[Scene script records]
________________________________________

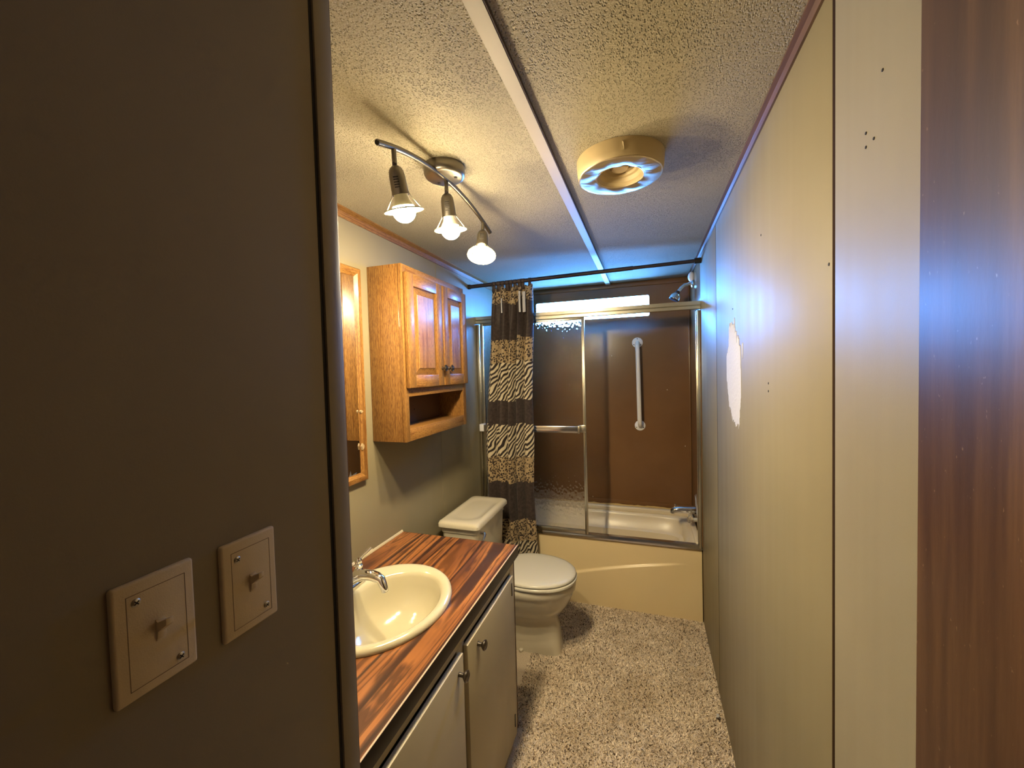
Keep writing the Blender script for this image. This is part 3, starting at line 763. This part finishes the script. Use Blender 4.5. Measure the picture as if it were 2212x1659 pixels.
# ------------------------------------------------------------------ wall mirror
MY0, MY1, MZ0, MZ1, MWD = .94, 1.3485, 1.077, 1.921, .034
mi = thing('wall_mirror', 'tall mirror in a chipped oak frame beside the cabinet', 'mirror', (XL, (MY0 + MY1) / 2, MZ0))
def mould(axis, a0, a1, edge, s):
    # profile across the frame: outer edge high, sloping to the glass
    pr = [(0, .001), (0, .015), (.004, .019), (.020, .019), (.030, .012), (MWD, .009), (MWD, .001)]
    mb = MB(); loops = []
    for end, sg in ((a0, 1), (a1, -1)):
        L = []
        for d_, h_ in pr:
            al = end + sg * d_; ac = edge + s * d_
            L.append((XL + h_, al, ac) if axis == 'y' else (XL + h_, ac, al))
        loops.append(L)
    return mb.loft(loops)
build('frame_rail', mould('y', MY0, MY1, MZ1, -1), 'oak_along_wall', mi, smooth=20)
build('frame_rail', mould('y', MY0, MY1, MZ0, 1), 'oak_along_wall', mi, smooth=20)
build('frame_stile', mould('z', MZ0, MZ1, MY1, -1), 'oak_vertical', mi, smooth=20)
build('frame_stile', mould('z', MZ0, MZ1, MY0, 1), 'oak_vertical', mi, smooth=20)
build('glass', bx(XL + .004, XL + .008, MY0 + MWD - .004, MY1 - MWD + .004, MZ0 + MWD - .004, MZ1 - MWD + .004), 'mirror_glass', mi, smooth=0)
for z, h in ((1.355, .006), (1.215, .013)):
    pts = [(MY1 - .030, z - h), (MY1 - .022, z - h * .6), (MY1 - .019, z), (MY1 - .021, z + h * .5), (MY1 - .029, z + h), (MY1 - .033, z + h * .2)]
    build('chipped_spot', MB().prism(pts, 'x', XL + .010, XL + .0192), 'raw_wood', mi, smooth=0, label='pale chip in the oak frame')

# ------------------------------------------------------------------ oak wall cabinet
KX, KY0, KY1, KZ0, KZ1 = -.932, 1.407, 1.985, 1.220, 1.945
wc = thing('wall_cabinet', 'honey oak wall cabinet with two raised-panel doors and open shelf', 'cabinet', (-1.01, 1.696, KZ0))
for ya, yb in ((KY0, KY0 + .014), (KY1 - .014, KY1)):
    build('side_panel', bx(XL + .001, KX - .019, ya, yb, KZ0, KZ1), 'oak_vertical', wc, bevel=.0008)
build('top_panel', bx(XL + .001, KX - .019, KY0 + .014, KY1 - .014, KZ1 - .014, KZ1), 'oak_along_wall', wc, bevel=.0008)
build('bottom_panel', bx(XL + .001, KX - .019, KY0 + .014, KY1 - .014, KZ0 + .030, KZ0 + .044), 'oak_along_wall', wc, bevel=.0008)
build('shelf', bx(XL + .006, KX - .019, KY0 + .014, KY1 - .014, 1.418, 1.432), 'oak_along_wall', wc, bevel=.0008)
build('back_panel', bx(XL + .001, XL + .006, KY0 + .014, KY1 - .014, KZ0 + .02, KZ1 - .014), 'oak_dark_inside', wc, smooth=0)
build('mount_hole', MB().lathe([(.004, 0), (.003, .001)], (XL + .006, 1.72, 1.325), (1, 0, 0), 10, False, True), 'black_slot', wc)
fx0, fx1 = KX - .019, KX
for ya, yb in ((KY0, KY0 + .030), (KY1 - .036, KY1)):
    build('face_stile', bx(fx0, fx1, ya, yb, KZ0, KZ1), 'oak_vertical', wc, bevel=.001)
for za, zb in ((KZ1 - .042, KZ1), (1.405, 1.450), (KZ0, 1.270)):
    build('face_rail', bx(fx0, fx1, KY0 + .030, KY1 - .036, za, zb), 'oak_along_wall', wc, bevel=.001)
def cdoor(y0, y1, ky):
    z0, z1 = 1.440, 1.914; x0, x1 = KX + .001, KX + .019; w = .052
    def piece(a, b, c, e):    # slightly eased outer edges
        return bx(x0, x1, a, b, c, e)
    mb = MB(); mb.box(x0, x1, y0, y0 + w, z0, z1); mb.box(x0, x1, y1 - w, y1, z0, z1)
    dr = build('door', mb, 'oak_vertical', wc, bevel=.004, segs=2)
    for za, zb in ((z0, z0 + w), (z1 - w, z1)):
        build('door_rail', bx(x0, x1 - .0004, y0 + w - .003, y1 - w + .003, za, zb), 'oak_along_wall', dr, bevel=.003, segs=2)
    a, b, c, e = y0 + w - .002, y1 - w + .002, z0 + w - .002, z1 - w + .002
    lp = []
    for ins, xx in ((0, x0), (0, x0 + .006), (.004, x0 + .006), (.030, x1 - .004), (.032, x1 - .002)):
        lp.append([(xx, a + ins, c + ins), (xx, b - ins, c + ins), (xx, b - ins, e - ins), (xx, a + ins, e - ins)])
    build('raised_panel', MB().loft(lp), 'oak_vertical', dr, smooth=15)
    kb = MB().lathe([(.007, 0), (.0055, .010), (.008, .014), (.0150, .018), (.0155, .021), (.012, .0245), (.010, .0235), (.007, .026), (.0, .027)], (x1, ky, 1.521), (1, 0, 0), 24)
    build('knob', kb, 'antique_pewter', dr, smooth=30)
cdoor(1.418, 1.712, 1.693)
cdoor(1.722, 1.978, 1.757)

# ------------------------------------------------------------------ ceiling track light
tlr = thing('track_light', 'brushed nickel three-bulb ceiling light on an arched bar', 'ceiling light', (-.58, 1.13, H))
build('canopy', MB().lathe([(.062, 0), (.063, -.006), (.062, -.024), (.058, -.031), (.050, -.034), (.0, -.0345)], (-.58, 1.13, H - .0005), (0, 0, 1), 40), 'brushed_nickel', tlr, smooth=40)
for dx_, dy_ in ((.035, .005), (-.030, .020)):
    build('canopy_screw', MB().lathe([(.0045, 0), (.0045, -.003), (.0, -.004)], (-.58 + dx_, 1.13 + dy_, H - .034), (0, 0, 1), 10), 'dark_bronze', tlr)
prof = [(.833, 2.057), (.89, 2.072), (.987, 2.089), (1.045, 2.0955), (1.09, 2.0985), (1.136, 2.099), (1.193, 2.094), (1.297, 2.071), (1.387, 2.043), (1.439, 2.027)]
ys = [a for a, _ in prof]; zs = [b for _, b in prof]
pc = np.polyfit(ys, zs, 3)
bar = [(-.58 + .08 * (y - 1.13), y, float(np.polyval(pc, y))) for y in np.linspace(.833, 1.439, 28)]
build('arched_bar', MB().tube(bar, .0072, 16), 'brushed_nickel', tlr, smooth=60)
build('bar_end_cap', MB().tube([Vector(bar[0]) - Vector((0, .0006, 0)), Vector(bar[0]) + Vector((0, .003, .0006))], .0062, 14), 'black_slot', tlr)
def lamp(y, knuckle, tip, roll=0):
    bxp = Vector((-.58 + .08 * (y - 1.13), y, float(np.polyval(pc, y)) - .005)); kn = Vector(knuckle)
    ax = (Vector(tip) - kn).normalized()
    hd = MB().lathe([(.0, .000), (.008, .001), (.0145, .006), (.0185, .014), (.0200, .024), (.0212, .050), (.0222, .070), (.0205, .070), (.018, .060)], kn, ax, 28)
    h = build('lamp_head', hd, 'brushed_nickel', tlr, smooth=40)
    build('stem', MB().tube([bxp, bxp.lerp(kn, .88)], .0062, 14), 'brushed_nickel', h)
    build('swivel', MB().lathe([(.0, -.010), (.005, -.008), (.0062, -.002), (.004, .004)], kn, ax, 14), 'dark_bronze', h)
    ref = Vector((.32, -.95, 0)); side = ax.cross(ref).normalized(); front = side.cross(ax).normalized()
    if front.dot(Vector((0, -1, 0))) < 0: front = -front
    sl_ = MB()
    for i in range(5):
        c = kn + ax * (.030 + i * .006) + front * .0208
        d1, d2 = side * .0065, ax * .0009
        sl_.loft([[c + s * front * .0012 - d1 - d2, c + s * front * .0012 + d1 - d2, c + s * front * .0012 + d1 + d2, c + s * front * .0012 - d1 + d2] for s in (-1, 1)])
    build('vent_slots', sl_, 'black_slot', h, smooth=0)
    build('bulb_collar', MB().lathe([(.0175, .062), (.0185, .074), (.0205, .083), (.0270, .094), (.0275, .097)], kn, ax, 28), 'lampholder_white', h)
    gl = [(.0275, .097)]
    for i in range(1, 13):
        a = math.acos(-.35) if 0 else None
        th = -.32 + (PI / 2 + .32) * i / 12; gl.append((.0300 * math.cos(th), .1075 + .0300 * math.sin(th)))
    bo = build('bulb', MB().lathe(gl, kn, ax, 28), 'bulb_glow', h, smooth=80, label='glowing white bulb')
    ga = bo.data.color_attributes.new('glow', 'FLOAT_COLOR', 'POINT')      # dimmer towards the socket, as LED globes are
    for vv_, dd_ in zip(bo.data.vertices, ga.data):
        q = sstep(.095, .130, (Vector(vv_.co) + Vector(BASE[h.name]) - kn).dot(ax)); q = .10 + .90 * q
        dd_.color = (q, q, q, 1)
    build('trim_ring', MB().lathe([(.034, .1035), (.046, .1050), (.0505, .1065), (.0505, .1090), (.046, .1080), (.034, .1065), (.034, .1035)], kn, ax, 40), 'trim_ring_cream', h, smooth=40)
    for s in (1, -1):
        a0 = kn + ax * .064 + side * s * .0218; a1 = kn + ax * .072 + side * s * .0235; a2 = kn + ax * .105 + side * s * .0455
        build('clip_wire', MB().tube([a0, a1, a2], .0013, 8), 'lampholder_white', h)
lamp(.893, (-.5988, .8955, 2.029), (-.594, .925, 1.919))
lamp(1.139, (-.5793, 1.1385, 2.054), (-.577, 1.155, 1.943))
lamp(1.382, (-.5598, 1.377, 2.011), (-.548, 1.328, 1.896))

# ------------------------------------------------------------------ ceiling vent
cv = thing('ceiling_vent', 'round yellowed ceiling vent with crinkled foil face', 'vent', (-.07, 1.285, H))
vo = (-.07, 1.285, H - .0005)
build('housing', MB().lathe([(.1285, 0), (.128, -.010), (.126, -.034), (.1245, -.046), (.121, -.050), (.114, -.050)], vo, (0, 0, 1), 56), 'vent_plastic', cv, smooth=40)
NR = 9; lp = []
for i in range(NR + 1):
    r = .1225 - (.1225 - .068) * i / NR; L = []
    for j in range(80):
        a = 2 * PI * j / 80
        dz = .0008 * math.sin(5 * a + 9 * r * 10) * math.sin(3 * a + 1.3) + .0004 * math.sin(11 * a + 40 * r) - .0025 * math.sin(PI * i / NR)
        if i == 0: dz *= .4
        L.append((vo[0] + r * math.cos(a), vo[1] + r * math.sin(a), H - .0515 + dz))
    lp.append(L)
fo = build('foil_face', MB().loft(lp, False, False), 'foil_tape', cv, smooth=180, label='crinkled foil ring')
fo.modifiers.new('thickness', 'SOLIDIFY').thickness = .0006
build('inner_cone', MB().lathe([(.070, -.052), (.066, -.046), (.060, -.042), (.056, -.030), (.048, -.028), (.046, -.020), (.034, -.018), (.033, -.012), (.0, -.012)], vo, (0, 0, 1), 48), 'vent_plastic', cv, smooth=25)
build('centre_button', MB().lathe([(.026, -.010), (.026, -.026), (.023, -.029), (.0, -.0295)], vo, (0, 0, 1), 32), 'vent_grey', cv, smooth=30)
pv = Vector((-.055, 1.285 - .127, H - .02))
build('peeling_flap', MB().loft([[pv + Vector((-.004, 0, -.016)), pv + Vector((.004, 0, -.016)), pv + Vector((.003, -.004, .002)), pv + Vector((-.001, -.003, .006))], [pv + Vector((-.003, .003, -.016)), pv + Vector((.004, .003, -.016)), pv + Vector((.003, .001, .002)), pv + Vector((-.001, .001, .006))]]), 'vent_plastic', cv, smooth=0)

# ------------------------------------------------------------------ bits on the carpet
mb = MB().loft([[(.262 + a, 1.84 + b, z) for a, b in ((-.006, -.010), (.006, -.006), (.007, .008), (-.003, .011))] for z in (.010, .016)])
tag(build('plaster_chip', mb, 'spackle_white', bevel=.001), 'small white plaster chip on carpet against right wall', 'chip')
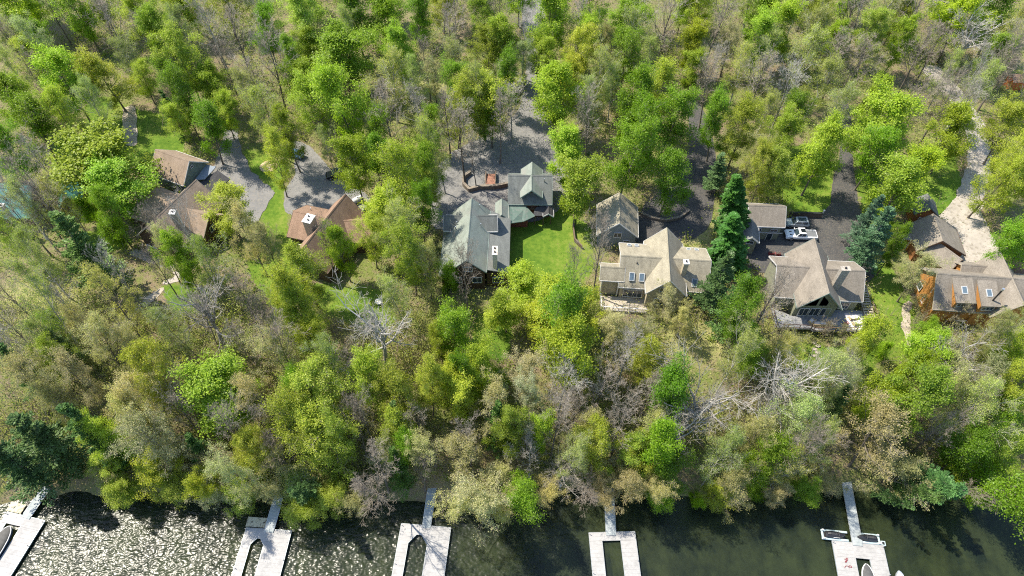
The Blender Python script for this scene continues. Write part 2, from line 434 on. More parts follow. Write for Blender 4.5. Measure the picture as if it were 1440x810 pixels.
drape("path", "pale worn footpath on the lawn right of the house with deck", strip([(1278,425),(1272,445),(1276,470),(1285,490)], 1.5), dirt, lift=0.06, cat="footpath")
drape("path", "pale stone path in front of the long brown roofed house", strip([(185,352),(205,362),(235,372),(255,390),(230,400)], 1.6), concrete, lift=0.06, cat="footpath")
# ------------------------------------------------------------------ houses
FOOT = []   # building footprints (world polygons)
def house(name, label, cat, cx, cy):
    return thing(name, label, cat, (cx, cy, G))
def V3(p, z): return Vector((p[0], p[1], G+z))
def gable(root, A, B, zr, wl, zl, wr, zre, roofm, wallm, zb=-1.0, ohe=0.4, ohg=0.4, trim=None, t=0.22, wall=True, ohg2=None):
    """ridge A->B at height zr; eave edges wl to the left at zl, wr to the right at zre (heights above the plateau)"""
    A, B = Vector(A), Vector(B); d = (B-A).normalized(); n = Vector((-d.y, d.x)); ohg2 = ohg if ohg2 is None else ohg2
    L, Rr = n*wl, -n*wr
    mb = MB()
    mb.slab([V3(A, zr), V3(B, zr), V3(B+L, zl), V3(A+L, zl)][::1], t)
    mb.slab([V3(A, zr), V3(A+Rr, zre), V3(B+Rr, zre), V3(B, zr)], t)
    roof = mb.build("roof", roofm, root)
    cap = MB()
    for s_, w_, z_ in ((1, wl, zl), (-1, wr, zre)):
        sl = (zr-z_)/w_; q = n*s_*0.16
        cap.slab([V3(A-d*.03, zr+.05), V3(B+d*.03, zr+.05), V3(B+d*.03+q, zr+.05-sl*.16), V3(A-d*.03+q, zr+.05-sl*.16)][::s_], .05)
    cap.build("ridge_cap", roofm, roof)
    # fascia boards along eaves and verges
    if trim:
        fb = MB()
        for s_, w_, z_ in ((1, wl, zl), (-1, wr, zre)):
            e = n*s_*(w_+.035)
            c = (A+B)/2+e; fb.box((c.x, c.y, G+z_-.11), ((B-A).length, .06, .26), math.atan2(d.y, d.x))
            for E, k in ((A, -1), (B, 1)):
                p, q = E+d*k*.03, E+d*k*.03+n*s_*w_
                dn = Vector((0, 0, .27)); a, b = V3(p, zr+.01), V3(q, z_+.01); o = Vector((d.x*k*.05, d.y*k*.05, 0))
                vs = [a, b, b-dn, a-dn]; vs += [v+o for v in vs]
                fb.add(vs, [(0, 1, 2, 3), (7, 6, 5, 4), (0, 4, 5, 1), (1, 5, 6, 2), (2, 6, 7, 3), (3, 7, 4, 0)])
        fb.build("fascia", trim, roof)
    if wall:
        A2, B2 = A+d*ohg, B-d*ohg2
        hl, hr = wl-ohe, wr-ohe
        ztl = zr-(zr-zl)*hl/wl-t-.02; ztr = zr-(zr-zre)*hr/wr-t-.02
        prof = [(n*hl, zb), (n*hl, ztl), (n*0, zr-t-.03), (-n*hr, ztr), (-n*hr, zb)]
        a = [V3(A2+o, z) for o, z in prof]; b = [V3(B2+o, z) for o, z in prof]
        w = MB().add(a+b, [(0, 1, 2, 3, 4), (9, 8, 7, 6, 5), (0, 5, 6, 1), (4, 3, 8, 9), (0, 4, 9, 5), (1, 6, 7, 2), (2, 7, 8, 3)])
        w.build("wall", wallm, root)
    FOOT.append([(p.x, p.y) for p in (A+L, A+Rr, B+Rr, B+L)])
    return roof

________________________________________

• _What the exercise asks_
Check every line of the entries above for the word "picture" and report how many lines contain it, giving the number only.

• _Complete response_
2